◆ Exercise directions ◆
Read the listing and extract each line that includes the word "scene".

◆ Data ◆

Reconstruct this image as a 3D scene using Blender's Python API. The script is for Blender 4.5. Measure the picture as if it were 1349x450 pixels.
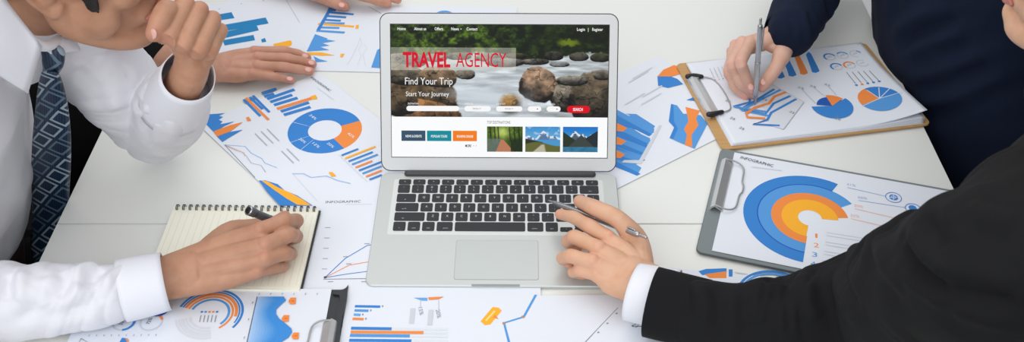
import bpy, bmesh, math, random
import numpy as np
from mathutils import Vector, Matrix
random.seed(4); rng = np.random.default_rng(7)
for o in list(bpy.data.objects): bpy.data.objects.remove(o)
SC = bpy.context.scene; COL = SC.collection

# ------------------------------------------------------------------ camera
PITCH = math.radians(39.7); FPX = 1414.0; CAMZ = 1.70
SP, CP = math.sin(PITCH), math.cos(PITCH)
cam_d = bpy.data.cameras.new('camera'); cam = bpy.data.objects.new('camera', cam_d); COL.objects.link(cam)
cam.location = (0, 0, CAMZ); cam.rotation_euler = (math.radians(90) - PITCH, 0, 0)
cam_d.sensor_width = 36; cam_d.lens = 36 * FPX / 1349; cam_d.clip_start = .01
cam_d.dof.use_dof = True; cam_d.dof.focus_distance = 1.42; cam_d.dof.aperture_fstop = 9
SC.camera = cam
# ------------------------------------------------------------------ world and lights
W = bpy.data.worlds.new('world'); SC.world = W; W.use_nodes = True
bg = W.node_tree.nodes['Background']; bg.inputs[0].default_value = (.93, .96, 1, 1); bg.inputs[1].default_value = .66
def area(name, loc, size, power, target, col=(1, 1, 1)):
    l = bpy.data.lights.new(name, 'AREA'); l.shape = 'RECTANGLE'; l.size, l.size_y = size; l.energy = power; l.color = col
    o = bpy.data.objects.new(name, l); COL.objects.link(o); o.location = loc
    o.rotation_euler = (Vector(target) - Vector(loc)).to_track_quat('-Z', 'Y').to_euler(); return o
area('ceiling_light', (-.2, 1.9, 2.75), (2.2, 1.6), 15, (0, 1.3, .74), (1, .985, .96))
area('ceiling_light_front', (0, -.3, 2.7), (2.2, 1.2), 10, (0, 1.1, .74), (1, .985, .96))
area('window_light', (-2.4, 3.4, 2.2), (2.4, 1.8), 10, (0, 1.2, .74), (.93, .97, 1))
area('fill_light_left', (-1.0, -.9, 2.4), (2.4, 1.2), 24, (-.3, 1.1, .74), (.97, .985, 1))  # added fill lamp, no window here; brightens the left part of the table
vs = SC.view_settings; vs.view_transform = 'Standard'; vs.look = 'None'; vs.gamma = 1; vs.exposure = 0; vs.use_curve_mapping = False

# ------------------------------------------------------------------ geometry helpers
TZ = .74
def T(px, py, z=TZ):
    X = (px - 674.5) / FPX; v = (py - 225) / FPX; d = (CAMZ - z) / (SP + v * CP)
    return Vector((X * d, d * (CP - v * SP), z))
def D(px, py, d):
    X = (px - 674.5) / FPX; v = (py - 225) / FPX
    return Vector((X * d, d * (CP - v * SP), CAMZ - d * (SP + v * CP)))
def lin(c):
    return tuple((x / 255 / 12.92 if x / 255 <= .04045 else ((x / 255 + .055) / 1.055) ** 2.4) for x in c)
def tag(o, label, cat, group=None, kind=None):
    if label: o['label'] = label
    if cat: o['category'] = cat
    if group: o['group'] = group
    if kind: o['kind'] = kind
    return o
def empty(name, loc, rz=0):
    o = bpy.data.objects.new(name, None); COL.objects.link(o); o.location = loc; o.rotation_euler = (0, 0, rz)
    o.empty_display_size = .05; return o
class MB:
    """collects vertices and faces with a material slot per face"""
    def __init__(s): s.v = []; s.f = []; s.m = []; s.mats = []; s.sm = []
    def slot(s, m):
        if m not in s.mats: s.mats.append(m)
        return s.mats.index(m)
    def add(s, vs_, fs, mat, smooth=False):
        b = len(s.v); k = s.slot(mat); s.v += [tuple(v) for v in vs_]
        for f in fs: s.f.append([i + b for i in f]); s.m.append(k); s.sm.append(smooth)
    def add_mesh(s, me, mat, smooth=True):
        n = len(me.vertices); co = np.empty(n * 3); me.vertices.foreach_get('co', co); co = co.reshape(-1, 3)
        s.add([tuple(c) for c in co], [list(p.vertices) for p in me.polygons], mat, smooth)
    def mesh(s, name='m'):
        me = bpy.data.meshes.new(name); me.from_pydata(s.v, [], s.f)
        for m in s.mats: me.materials.append(m)
        me.polygons.foreach_set('material_index', s.m); me.polygons.foreach_set('use_smooth', s.sm); me.update(); return me
    def obj(s, name, parent=None, origin=None):
        if origin is not None:
            s.v = [(v[0] - origin[0], v[1] - origin[1], v[2] - origin[2]) for v in s.v]
        o = bpy.data.objects.new(name, s.mesh(name)); COL.objects.link(o)
        if origin is not None: o.location = origin
        if parent: o.parent = parent
        return o
    def rel(s, parent):  # make vertices relative to a parent Empty/object that has a location
        l = parent.location; s.v = [(v[0] - l[0], v[1] - l[1], v[2] - l[2]) for v in s.v]; return s
    def part(s, name, parent):
        """world-space vertices under a parent without rotation"""
        off = Vector((0, 0, 0)); p = parent
        while p: off += p.location; p = p.parent
        s.v = [(v[0] - off[0], v[1] - off[1], v[2] - off[2]) for v in s.v]
        o = bpy.data.objects.new(name, s.mesh(name)); COL.objects.link(o); o.parent = parent; return o
def rrect(w, h, r, n=5):
    pts = []
    for cx, cy, a0 in ((w/2-r, h/2-r, 0), (-w/2+r, h/2-r, 90), (-w/2+r, -h/2+r, 180), (w/2-r, -h/2+r, 270)):
        for k in range(n + 1):
            a = math.radians(a0 + 90 * k / n); pts.append((cx + r * math.cos(a), cy + r * math.sin(a)))
    return pts
def slab(mb, pts, z0, z1, mat, M=None, bevel=0, top=None):
    """prism over outline pts (CCW); z0/z1 numbers or functions of (x, y); small top chamfer"""
    f0 = z0 if callable(z0) else (lambda x, y: z0); f1 = z1 if callable(z1) else (lambda x, y: z1)
    n = len(pts); cx = sum(p[0] for p in pts) / n; cy = sum(p[1] for p in pts) / n
    rings = [[(x, y, f0(x, y)) for x, y in pts]]
    if bevel:
        rings.append([(x, y, f1(x, y) - bevel) for x, y in pts])
        q = []
        for i in range(n):
            a, b, c = Vector(pts[i-1]), Vector(pts[i]), Vector(pts[(i+1) % n])
            e1 = (b - a); e2 = (c - b); nn = Vector((-(e1.y), e1.x)).normalized() + Vector((-(e2.y), e2.x)).normalized()
            nn = nn.normalized() * bevel if nn.length > 1e-9 else nn
            q.append((b.x + nn.x, b.y + nn.y, f1(b.x, b.y)))
        rings.append(q)
    else: rings.append([(x, y, f1(x, y)) for x, y in pts])
    V = [v for r in rings for v in r]
    if M is not None: V = [tuple(M @ Vector(v)) for v in V]
    F = [list(range(n))[::-1]]
    for k in range(len(rings) - 1):
        for i in range(n): F.append([k*n+i, k*n+(i+1) % n, (k+1)*n+(i+1) % n, (k+1)*n+i])
    L = (len(rings)-1) * n
    mb.add(V, F, mat); mb.add(V[L:], [list(range(n))], top or mat)
def box(mb, c, s, mat, M=None, bevel=.0):
    pts = [(c[0]-s[0]/2, c[1]-s[1]/2), (c[0]+s[0]/2, c[1]-s[1]/2), (c[0]+s[0]/2, c[1]+s[1]/2), (c[0]-s[0]/2, c[1]+s[1]/2)]
    slab(mb, pts, c[2]-s[2]/2, c[2]+s[2]/2, mat, M, bevel)
def spline(pts, sub):
    P = [Vector(p) for p in pts]; out = []; n = len(P)
    if n == 2: return [P[0].lerp(P[1], k / sub) for k in range(sub + 1)], [k / sub for k in range(sub + 1)]
    t = []
    for i in range(n - 1):
        a = P[i-1] if i else P[0] * 2 - P[1]; d = P[i+2] if i + 2 < n else P[-1] * 2 - P[-2]
        b, c = P[i], P[i+1]
        for k in range(sub):
            u = k / sub
            out.append(.5 * ((2*b) + (c-a)*u + (2*a-5*b+4*c-d)*u*u + (3*b-a-3*c+d)*u**3)); t.append(i + u)
    out.append(P[-1]); t.append(n - 1); return out, t
def tube(mb, pts, rads, mat, side=None, n=20, sub=5, cap=True, smooth=True, off=None):
    """swept closed tube; rads per point: number or (side radius, normal radius)"""
    C, t = spline(pts, sub); R = []
    for u in t:
        i = min(int(u), len(pts) - 2); w = u - i; w = w * w * (3 - 2 * w)
        a = rads[i] if isinstance(rads[i], (tuple, list)) else (rads[i], rads[i])
        b = rads[i+1] if isinstance(rads[i+1], (tuple, list)) else (rads[i+1], rads[i+1])
        R.append((a[0]*(1-w)+b[0]*w, a[1]*(1-w)+b[1]*w))
    tan = [(C[min(i+1, len(C)-1)] - C[max(i-1, 0)]).normalized() for i in range(len(C))]
    s = Vector(side) if side is not None else (Vector((0, 0, 1)).cross(tan[0]) if abs(tan[0].z) < .9 else Vector((1, 0, 0)))
    rings = []
    def ring(c, tg, r):
        nonlocal s
        s_ = (s - tg * s.dot(tg)); s_ = s_.normalized() if s_.length > 1e-6 else tg.orthogonal().normalized()
        if side is None: s = s_
        up = tg.cross(s_)
        return [c + s_ * (r[0] * math.cos(2*math.pi*k/n)) + up * (r[1] * math.sin(2*math.pi*k/n)) for k in range(n)]
    if cap:
        r = R[0]; m = min(r)
        for a in (80, 55, 30): rings.append(ring(C[0] - tan[0]*m*math.sin(math.radians(a)), tan[0], (r[0]*math.cos(math.radians(a)), r[1]*math.cos(math.radians(a)))))
    for c, tg, r in zip(C, tan, R): rings.append(ring(c, tg, r))
    if cap:
        r = R[-1]; m = min(r)
        for a in (30, 55, 80): rings.append(ring(C[-1] + tan[-1]*m*math.sin(math.radians(a)), tan[-1], (r[0]*math.cos(math.radians(a)), r[1]*math.cos(math.radians(a)))))
    V = [v for r in rings for v in r]; F = [list(range(n))[::-1], [(len(rings)-1)*n+i for i in range(n)]]
    for k in range(len(rings)-1):
        for i in range(n): F.append([k*n+i, k*n+(i+1) % n, (k+1)*n+(i+1) % n, (k+1)*n+i])
    mb.add(V, F, mat, smooth)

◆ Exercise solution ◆
Reconstruct this image as a 3D scene using Blender's Python API. The script is for Blender 4.5. Measure the picture as if it were 1349x450 pixels.
SC = bpy.context.scene; COL = SC.collection